-- begin Information given --

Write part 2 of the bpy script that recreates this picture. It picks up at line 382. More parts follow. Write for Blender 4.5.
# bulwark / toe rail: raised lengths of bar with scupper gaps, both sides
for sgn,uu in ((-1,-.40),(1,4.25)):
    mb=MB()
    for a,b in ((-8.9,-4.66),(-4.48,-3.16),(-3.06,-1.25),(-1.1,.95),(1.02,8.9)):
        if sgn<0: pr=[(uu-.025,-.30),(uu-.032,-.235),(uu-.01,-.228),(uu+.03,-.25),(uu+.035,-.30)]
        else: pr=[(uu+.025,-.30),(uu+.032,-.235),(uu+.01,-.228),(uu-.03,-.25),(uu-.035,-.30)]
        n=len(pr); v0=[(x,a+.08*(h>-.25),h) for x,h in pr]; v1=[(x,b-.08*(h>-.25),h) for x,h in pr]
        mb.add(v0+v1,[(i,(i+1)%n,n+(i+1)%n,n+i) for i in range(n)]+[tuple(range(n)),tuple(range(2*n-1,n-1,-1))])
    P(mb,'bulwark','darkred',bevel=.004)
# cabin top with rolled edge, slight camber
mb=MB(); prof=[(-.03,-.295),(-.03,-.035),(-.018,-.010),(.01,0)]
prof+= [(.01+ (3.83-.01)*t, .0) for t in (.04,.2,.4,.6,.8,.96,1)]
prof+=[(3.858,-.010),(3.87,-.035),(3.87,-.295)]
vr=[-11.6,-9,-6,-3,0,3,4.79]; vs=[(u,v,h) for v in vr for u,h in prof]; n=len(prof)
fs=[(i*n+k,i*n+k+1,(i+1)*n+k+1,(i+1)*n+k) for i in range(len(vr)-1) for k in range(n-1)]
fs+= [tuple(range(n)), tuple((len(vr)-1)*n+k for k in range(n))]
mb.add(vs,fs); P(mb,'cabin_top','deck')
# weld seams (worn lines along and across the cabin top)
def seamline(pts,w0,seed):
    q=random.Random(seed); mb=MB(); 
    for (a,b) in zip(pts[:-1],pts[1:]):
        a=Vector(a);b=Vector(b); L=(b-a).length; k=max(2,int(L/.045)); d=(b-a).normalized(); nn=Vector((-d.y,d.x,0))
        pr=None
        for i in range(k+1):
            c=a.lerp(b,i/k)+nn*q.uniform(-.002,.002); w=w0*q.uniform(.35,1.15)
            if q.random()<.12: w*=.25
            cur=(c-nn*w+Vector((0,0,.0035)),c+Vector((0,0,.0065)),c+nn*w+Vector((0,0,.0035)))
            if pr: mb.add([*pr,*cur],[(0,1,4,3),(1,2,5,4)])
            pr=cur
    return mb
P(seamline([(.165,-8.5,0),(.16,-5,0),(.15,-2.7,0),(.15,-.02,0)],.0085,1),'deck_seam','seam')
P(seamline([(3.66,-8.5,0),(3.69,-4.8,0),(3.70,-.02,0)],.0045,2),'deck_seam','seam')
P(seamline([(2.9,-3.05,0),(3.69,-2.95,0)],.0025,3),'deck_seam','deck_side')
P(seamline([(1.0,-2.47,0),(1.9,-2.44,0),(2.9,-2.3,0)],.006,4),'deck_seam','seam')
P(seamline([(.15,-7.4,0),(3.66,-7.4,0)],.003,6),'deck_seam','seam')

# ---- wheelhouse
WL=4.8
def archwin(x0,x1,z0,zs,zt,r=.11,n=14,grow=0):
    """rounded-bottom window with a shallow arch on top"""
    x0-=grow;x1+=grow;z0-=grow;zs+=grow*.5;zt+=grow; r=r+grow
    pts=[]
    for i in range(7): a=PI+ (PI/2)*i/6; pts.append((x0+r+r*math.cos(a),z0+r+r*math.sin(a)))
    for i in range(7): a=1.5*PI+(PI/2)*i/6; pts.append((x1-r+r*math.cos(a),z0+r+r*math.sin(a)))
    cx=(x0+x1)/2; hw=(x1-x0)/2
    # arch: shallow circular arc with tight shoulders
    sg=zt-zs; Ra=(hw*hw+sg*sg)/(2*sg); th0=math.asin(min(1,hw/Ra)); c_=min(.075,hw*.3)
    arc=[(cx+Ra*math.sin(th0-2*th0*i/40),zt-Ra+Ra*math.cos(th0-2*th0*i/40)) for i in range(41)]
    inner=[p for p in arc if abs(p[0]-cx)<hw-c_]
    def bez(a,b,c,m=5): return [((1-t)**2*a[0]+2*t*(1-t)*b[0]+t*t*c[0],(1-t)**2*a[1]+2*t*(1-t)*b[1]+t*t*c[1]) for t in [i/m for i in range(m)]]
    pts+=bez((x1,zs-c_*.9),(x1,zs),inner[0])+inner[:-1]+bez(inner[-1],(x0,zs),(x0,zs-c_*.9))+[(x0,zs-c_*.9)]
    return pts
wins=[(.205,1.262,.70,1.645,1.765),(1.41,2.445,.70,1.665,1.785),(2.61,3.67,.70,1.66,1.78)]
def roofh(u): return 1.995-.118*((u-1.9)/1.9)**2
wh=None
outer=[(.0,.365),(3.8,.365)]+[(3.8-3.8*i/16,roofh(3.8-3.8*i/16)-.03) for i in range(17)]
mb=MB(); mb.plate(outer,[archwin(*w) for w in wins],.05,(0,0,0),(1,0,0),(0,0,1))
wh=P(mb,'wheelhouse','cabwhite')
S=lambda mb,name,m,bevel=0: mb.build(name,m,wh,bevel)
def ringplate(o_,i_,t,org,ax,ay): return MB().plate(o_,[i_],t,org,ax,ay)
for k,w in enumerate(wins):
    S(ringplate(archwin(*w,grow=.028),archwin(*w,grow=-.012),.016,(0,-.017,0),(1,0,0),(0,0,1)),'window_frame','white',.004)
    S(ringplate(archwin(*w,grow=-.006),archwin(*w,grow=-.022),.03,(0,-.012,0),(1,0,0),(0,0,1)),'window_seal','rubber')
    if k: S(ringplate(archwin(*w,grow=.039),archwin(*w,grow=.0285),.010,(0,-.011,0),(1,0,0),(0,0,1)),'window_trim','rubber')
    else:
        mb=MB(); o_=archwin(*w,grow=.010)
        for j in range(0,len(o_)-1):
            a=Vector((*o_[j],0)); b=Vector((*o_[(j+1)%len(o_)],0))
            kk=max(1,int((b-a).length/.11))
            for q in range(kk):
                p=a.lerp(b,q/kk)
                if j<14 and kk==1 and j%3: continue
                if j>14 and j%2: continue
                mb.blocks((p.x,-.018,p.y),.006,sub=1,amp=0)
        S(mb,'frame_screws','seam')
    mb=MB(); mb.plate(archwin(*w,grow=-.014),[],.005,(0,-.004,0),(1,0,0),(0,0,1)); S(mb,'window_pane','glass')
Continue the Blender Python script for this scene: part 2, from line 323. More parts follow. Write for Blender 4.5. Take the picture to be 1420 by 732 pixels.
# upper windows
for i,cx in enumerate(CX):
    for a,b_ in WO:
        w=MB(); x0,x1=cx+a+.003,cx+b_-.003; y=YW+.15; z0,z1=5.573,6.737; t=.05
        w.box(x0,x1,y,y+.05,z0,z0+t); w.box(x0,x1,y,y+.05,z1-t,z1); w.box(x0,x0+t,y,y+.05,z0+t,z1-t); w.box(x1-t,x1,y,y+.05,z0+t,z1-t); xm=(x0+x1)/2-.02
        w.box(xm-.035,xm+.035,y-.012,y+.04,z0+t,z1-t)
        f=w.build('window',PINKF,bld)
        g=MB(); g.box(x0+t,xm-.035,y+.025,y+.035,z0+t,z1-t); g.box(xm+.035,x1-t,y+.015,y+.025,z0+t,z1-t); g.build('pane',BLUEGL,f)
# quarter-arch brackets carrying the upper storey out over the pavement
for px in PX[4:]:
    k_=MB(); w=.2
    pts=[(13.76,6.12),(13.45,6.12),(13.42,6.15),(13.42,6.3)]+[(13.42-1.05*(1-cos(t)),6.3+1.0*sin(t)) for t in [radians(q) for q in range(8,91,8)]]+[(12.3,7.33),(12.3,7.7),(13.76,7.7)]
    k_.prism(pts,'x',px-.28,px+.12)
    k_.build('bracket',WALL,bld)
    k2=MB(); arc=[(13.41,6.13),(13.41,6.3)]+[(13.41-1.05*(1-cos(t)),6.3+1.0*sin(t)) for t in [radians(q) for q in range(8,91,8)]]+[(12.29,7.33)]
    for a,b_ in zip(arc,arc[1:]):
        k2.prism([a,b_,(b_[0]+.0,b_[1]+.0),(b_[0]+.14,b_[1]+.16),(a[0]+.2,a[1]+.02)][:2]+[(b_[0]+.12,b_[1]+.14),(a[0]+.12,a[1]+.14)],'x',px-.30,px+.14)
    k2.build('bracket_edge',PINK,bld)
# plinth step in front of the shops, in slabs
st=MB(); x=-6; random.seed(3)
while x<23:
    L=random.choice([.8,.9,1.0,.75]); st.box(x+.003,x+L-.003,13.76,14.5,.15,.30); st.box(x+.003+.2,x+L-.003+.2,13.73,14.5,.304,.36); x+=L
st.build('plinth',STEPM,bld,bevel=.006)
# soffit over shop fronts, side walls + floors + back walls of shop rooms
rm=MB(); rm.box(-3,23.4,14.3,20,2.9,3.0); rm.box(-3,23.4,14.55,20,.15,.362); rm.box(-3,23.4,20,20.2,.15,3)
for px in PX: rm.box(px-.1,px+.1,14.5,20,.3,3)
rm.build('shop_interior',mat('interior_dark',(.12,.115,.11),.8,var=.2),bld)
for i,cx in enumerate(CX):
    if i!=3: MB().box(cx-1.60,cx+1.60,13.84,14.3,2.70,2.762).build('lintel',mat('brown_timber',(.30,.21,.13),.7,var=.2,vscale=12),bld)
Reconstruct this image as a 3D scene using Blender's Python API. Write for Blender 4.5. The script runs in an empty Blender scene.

-- end Information given --

Quote the lines of the listing above that run from the line with "for px in PX: rm.box(px-.1,px+.1,14.5,20,.3,3)" through its last line, both included, and nothing else.

- **Finished task**:
for px in PX: rm.box(px-.1,px+.1,14.5,20,.3,3)
rm.build('shop_interior',mat('interior_dark',(.12,.115,.11),.8,var=.2),bld)
for i,cx in enumerate(CX):
    if i!=3: MB().box(cx-1.60,cx+1.60,13.84,14.3,2.70,2.762).build('lintel',mat('brown_timber',(.30,.21,.13),.7,var=.2,vscale=12),bld)
Reconstruct this image as a 3D scene using Blender's Python API. Write for Blender 4.5. The script runs in an empty Blender scene.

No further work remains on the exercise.